05/29/2026
When people talk about laterality in horses, the conversation often gets simplified into “left brained/right brained” or a horse simply being stiff on one side and hollow on the other, but laterality is much more layered than that.
One layer involves sensory preference, particularly which eye the horse prefers to use when observing something.
Studies suggest that information from the left eye is primarily processed by the right hemisphere of the brain, while information from the right eye is processed by the left hemisphere.
Those hemispheres process information differently.
The right hemisphere is associated with stronger emotional arousal, rapid responses, and physiological stress reactions. The left hemisphere is more associated with familiar routines and learned patterns.

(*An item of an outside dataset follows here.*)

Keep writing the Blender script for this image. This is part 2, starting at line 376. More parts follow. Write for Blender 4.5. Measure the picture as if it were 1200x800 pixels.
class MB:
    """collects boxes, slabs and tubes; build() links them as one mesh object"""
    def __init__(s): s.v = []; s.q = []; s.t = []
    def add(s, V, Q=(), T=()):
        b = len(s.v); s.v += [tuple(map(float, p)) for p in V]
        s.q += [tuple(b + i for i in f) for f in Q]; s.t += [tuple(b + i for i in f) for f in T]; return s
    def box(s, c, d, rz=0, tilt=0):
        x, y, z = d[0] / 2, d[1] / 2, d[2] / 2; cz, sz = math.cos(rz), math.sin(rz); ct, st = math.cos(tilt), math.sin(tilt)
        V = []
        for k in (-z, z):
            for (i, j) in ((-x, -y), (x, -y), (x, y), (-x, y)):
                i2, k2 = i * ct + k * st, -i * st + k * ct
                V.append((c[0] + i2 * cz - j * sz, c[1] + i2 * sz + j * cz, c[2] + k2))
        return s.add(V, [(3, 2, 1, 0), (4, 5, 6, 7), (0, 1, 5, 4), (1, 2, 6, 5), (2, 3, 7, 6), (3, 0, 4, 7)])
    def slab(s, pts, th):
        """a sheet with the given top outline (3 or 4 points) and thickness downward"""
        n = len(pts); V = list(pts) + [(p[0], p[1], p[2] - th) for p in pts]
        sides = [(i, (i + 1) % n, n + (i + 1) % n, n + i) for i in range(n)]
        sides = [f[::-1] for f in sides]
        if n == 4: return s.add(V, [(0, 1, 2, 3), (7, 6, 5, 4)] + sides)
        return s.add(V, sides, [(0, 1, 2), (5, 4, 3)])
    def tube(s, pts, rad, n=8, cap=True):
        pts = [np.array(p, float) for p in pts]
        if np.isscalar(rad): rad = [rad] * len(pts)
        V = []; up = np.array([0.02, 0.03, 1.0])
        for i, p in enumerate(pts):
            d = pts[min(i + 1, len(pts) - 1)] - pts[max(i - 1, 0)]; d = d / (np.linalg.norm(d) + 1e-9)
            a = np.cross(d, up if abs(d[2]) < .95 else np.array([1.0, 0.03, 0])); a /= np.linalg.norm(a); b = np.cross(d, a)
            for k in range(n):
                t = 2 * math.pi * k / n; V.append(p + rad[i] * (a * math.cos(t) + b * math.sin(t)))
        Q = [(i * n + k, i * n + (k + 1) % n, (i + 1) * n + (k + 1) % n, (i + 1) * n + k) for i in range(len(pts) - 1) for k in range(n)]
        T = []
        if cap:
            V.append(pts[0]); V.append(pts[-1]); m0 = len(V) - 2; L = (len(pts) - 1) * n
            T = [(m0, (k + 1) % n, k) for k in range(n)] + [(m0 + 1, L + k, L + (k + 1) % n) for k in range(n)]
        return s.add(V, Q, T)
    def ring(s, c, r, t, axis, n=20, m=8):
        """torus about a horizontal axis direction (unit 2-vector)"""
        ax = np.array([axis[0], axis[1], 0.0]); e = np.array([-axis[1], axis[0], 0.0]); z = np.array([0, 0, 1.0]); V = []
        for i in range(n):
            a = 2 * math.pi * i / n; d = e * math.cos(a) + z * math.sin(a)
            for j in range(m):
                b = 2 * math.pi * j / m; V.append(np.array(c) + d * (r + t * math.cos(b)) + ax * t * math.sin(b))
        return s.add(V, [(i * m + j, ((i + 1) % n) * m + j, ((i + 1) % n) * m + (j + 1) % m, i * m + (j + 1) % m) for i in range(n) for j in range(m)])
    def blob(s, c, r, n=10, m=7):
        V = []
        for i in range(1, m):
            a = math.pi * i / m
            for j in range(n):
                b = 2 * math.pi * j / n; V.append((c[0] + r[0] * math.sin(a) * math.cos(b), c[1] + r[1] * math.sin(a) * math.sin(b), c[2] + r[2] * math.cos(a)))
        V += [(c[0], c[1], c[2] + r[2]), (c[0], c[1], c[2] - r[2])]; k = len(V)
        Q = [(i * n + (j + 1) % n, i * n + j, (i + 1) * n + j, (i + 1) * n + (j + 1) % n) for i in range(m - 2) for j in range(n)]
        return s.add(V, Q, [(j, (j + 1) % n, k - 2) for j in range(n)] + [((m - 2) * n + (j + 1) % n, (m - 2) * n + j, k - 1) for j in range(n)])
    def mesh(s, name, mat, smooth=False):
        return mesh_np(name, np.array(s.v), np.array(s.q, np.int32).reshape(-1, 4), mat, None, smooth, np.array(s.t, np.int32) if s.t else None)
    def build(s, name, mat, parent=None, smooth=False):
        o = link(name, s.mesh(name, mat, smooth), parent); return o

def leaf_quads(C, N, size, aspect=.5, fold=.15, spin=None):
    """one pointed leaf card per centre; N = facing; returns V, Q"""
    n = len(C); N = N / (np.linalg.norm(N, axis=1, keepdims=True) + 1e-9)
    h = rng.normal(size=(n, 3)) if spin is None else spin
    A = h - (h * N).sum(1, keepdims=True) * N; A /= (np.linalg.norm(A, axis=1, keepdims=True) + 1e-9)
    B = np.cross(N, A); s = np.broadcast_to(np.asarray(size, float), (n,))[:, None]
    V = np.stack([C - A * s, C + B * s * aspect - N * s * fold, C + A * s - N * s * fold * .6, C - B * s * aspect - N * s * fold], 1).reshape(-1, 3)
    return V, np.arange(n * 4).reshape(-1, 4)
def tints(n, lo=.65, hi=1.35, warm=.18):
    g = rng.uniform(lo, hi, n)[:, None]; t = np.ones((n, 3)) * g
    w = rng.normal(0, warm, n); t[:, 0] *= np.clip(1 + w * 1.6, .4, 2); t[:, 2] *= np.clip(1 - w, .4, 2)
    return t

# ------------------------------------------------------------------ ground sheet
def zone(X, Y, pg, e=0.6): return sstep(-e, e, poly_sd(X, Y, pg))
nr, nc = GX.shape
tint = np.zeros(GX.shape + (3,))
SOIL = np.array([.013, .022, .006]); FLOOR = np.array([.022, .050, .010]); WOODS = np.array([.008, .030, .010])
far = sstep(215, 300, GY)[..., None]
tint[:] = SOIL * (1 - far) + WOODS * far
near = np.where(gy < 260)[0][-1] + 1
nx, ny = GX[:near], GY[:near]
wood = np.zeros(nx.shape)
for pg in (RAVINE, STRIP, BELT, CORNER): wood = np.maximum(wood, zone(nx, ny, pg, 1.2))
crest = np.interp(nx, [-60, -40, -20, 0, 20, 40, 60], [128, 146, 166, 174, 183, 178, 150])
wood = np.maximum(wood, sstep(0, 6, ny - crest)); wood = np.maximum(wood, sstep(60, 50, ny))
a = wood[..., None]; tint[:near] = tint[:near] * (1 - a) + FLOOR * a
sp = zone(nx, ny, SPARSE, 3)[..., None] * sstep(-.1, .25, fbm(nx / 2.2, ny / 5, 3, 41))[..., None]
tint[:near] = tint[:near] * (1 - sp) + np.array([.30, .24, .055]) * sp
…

This helps explain why horses often prefer to keep unfamiliar or suspicious stimuli in the left eye. They are processing that information through the part of the brain that is more specialized for assessing novelty and potential threat.
But laterality doesn’t stop at sensory processing.
There is also an anatomical layer.
The horse’s internal anatomy is not perfectly symmetrical (neither is ours). Organs such as the liver and lungs have heavier right lobes, which influences how weight is distributed internally. In response, horses often develop increased contraction through the left side of the body as a way of counterbalancing that asymmetry.
Over time, those tendencies can influence another layer of laterality: habitual muscular contraction patterns.
Habitual posture is essentially the body’s default unconscious organization based on resting muscle tone and there are many ways those patterns become established.
Pain and injury can create protective compensations through the withdrawal reflex.
Repeated exposure to stress or startle responses can habituate associated muscle contractions until the horse no longer realizes they are holding those patterns.
Repetitive movement patterns can also shape the body over time. Hauling, living on a slope, uneven hoof balance, or carrying a crooked rider can all gradually influence posture and coordination until those patterns become unconscious defaults.
All of these layers influence each other.
Sensory preference can influence movement.
Movement patterns influence muscular development and posture.
Posture influences balance, coordination, and nervous system organization.
This is why I don’t think the goal should necessarily be straightness.
In fact, I’ve heard it suggested that the word often translated as “straightness” in the training scale may be more accurately understood as balance.
That perspective makes sense to me.
The goal is not to create a horse that is perfectly symmetrical, but to help the horse become more comfortable, organized, and fluid using both sides of the body with greater ease and adaptability.
Part of that involves restoring access to areas that have become limited by chronic tension or motor-sensory amnesia.
And part of it involves training practices that thoughtfully develop both sides of the horse through movement as well as exposure, handling, and interaction with their environment.
Balance has a physical component but it also has neurological, emotional, and behavioral elements.